▸ THE PROBLEM: Tell how many lines in the data below include the word "window". The answer is the number only.

── SUPPLIED DATA

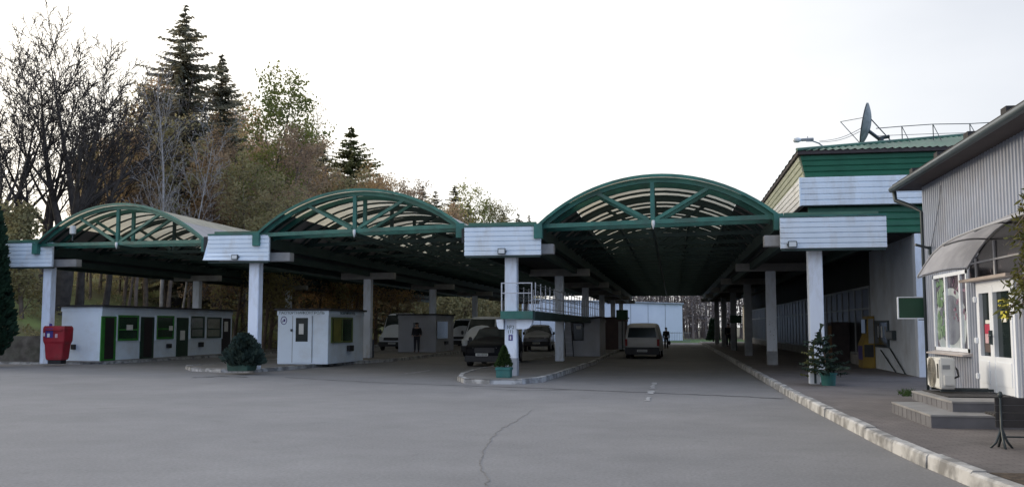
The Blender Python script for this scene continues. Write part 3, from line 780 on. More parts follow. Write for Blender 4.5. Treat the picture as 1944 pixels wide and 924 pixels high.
D.box(e1_ + .002, e1_ + .045, a + (b - a) * .5 - .03, a + (b - a) * .5 + .03, zl + t_, zh - t_)
M_olive = mat('olive_frame', (.12, .16, .03), (.09, .12, .025), scale=3, rough=.4)
wi = D.build('window', M_olive, T)
D = MB(base); D.box(e1_ + .003, e1_ + .02, a + t_, b - t_, zl + t_, zh - t_); D.build('pane', M_glassgreen, wi)
D = MB(base); D.box(e1_ + .021, e1_ + .026, a + .10 * (b - a), a + .46 * (b - a), zl + t_, zh - t_)
D.build('blind', mat('olive_blind', (.20, .19, .035), (.14, .14, .03), scale=3, rough=.7), wi)
a, b, zl, zh = side_rect(658, 666, 655, 666, e1_)
D = MB(base); D.box(e1_ + .002, e1_ + .15, a, b, zl, zh); D.build('switch_box', M_black, T, bevel=.01)
# worn booth behind it
nc = G(827, 668, .13); e1_, d0_ = nc.x, nc.y
e0_ = PD(756, 640, d0_).x; zt_ = PD(827, 598, d0_).z; d1_ = PE(861, 630, e1_).y
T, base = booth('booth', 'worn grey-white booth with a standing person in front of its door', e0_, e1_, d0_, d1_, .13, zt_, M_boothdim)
a, b, zl, zh = front_rect(781, 799, 609, 668, d0_)
D = MB(base); D.box(a, b, d0_ - .03, d0_ - .002, zl, zh); dd = D.build('door', M_boothdim, T)
D = MB(base); D.box(a + .12, b - .12, d0_ - .034, d0_ - .031, zl + 1.0, zh - .1); D.build('door_glass', M_glass, dd)
a, b, zl, zh = side_rect(829, 849, 610, 642, e1_)
D = MB(base); D.box(e1_ + .002, e1_ + .04, a, b, zl, zh); wi = D.build('window', M_glass, T)
a, b, zl, zh = side_rect(843, 848, 647, 653, e1_)
D = MB(base); D.box(e1_ + .002, e1_ + .12, a, b, zl, zh); D.build('switch_box', M_black, T)
# booths on the third island
nc = G(1139, 676, .14); e1_, d0_ = nc.x, nc.y
e0_ = PD(1072, 640, d0_).x; zt_ = PD(1139, 604, d0_).z
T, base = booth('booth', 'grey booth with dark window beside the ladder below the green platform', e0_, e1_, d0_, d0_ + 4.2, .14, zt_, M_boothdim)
a, b, zl, zh = front_rect(1087, 1108, 612, 646, d0_)
D = MB(base); D.box(a, b, d0_ - .04, d0_ - .002, zl, zh); wi = D.build('window', M_cardark, T)
D = MB(base); D.box(a + .05, b - .05, d0_ - .043, d0_ - .041, zl + .05, zh - .05); D.build('pane', M_glass, wi)
a2, b2, zl2, zh2 = front_rect(1094, 1103, 618, 624, d0_)
D = MB(base); D.box(a2, b2, d0_ - .046, d0_ - .0435, zl2, zh2); D.build('notice', M_paper, wi)
a, b, zl, zh = front_rect(1087, 1112, 650, 674, d0_)
D = MB(base); D.box(a, b, d0_ - .012, d0_ - .002, zl, zh); D.build('panel', M_boothdim, T)
# ladder leaning by the booth
l0 = PD(1074, 672, d0_ - .6); l1 = PD(1083, 672, d0_ - .6)
lt0 = PD(1069, 606, d0_ - .14); lt1 = PD(1078, 606, d0_ - .14)
LD = thing('ladder', Vector((l0.x, l0.y, .14)), 'narrow steel ladder leaning between grey column and booth', 'ladder')
lb = Vector((l0.x, l0.y, .14)); W_ = Vector((.40, 0, 0))
top = Vector((lt0.x + .0, d0_ - .10, lt0.z + .1))
for s in (0, 1):
    m1 = MB(lb); m1.bar(lb + W_ * s, top + W_ * s, .05, .05, up=(1, 0, 0)); m1.build('rail', M_cardark, LD)
for k in range(7):
    t = (k + .6) / 7.2; m1 = MB(lb); a = lb.lerp(top, t); m1.bar(a, a + W_, .03, .03); m1.build('rung', M_steel, LD)
nc = G(1186, 663, .14); e1_, d0_ = nc.x, nc.y
e0_ = PD(1148, 640, d0_).x; zt_ = PD(1186, 604, d0_).z
T, base = booth('booth', 'dark maroon booth between the grey booth and the beige van', e0_ - .3, e1_, d0_, d0_ + 4.5, .14, zt_, M_boothred)
a, b, zl, zh = front_rect(1174, 1186, 608, 662, d0_)
D = MB(base); D.box(a, b, d0_ - .02, d0_ - .002, .14, zh); D.build('door', M_boothdim, T)
# ------------------------------------------------------------------ main building on the right
WE = 7.29
nb = PE(1741, 714, WE); bd0 = 30.3
base = Vector((WE, bd0, .15))
T = thing('station_building', base, 'two-storey checkpoint building with green and white siding and green metal roof', 'building')
UE, UD = 3.95, 30.0                       # upper storey's near left corner
uc = PD(1521, 391, UD); UE = uc.x; zWB = uc.z; zWT = PD(1521, 337, UD).z; zEV = PD(1521, 288, UD).z
# ground floor: side wall with glazed bays, bright end pier
box_part('side_wall', M_white if False else mat('grey_white_render', (.64, .69, .76), (.54, .59, .66), scale=.8, rough=.8, dirt=(.35, .35, .36), dscale=.5), T, WE, 20, bd0 + .35, 37.2, .15, 5.2, off=base)
box_part('end_pier', M_column, T, WE - .02, WE + 1.6, bd0, bd0 + .345, .15, PD(1740, 443, bd0).z, off=base)
box_part('plinth', M_concrete, T, WE - .04, 20, 37.22, 96, .15, .55, off=base)
box_part('upper_wall', M_deck, T, WE, 20, 37.22, 96, 3.2, 5.2, off=base)
box_part('dark_interior', M_deck, T, WE + .5, 20, 37.22, 96, .56, 3.18, off=base)
for k in range(20):
    y0 = 37.3 + k * 2.9
    if y0 > 93: break
    D = MB(base); t_ = .09
    for a, b, c, d_ in ((y0, y0 + 2.9, .56, .56 + t_), (y0, y0 + 2.9, 3.1, 3.19), (y0, y0 + .14, .65, 3.1), (y0 + 1.4, y0 + 1.5, .65, 3.1), (y0 + .14, y0 + 1.4, 2.3, 2.38), (y0 + 1.5, y0 + 2.9, 2.3, 2.38)):
        D.box(WE - .03, WE + .05, a, b, c, d_)
    f = D.build('window', M_lamp, T)
    D = MB(base); D.box(WE + .0, WE + .015, y0 + .14, y0 + 2.9, .66, 3.1); D.build('pane', M_galglass, f)
# two-storey part above the walkway
UL = 66
box_part('walkway_ceiling', M_deck, T, UE + .1, 20, UD + .6, UD + UL, 4.45, 4.6, off=base)
# lower green band, recessed under the white band
D = MB(base); ribbed_panel(D, UE + .25, 20, UD + .32, PD(1700, 442, UD + .32).z, zWB + .0, 4, th=.1); D.build('lower_green_siding', M_sidinggreen, T)
# white band: front and left side
D = MB(base); ribbed_panel(D, UE, 20, UD, zWB, zWT, 5, th=.1); D.build('white_siding_band', M_white, T)
def ribbed_side(mb, e, y0, y1, z0, z1, n, depth=.035, e_top=None):
    h = (z1 - z0) / n; P = []
    for k in range(n):
        a = z0 + k * h
        P += [(0, a + .001), (-depth, a + h * .10), (-depth, a + h * .80), (0, a + h * .93), (0, a + h - .001)]
    sh = lambda z: 0 if e_top is None else (e_top - e) * (z - z0) / (z1 - z0)
    k = len(P); vs = [(e + a + sh(b), y0, b) for a, b in P] + [(e + a + sh(b), y1, b) for a, b in P]
    vs += [(e + .1, y0, z0), (e + .1 + sh(z1), y0, z1), (e + .1, y1, z0), (e + .1 + sh(z1), y1, z1)]
    fs = [(i + 1, k + i + 1, k + i, i) for i in range(k - 1)]
    b0, t0, b1, t1 = 2 * k, 2 * k + 1, 2 * k + 2, 2 * k + 3
    fs += [(b0, b1, t1, t0), tuple([t0] + list(reversed(range(k))) + [b0]), tuple([b1] + list(range(k, 2 * k)) + [t1])]
    mb.add(vs, fs)
D = MB(base); ribbed_side(D, UE - .0, UD + .102, UD + UL, zWB, zWT, 5); D.build('white_siding_band', M_whiteglow, T)
box_part('corner_trim', M_white, T, UE - .045, UE - .002, UD - .045, UD + .10, zWB, zWT, off=base)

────

▸ THE ANSWER: 5